A proximidade do fim produz em
Justine uma fortaleza emocional, um estado de serenidade. Torna-se ela, há
pouco prostrada diante da terrível verdade, agora a que consola e sustenta o
sobrinho e a irmã amedrontada e fraca. Para mim, a cena mais tocante do filme,
seu resumo, o traço de genial criatividade de Lars Von Triers (diretor), é a
construção de uma tosca “cabana” – não mais que alguns galhos em forma de
pirâmide, sem paredes ou teto – que Justine chama de “caverna mágica” para o
pequeno sobrinho. Enquanto o monstro Melancholia, algumas vezes maior que a terra se aproxima para o abraço fatal e assoma,
tomando conta de todo o horizonte, os três se dão as mãos. O menino, de olhos
fechados, é o retrato da inocência e pureza. Ele sabe que está protegido e não
tem nenhum medo. Claire, sua mãe, aguenta-se como pode, sofre e, como a mulher
de Ló, quer ver a hecatombe sobre seu mundo. Não consegue desapegar-se.
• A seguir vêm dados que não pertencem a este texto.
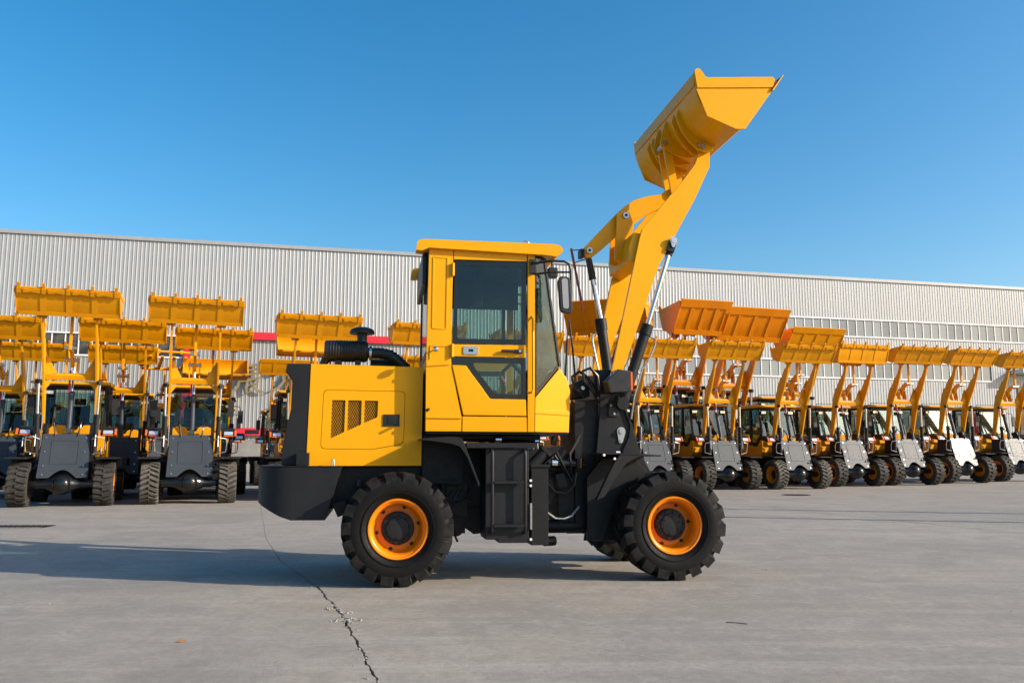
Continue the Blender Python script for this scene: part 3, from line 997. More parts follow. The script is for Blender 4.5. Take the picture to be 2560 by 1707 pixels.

Justine, de olhos fechados, tem um leve sorriso, uma paz e tranquilidade de
quem alcançou uma espécie de nirvana.
Lars Von Triers, o diretor, não
conhece a música “O último dia” do Paulinho Moska que diz: “Meu amor o que você faria? / Se só te restasse um dia /
Se o mundo fosse acabar / Me diz o que você faria?” A pergunta – ou uma delas
– é em quem estamos representados? Em Justine, que sabe da realidade e a aceita
tal como é? Em Claire, que se perde ante a catástrofe e se desespera? No marido
confiante e tranquilo em sua verdade científica infalível? Nos convidados do
casamento que nada percebem e fazem apenas o rebanho de gente que vai para
lugar nenhum? No menino que se sente protegido em sua “caverna mágica”?
Agora, depois de escrito este breve relato de minha
experiência com o filme, percebo que provocou-me mais do que havia pensado.
Talvez fosse o caso de repetir a experiência.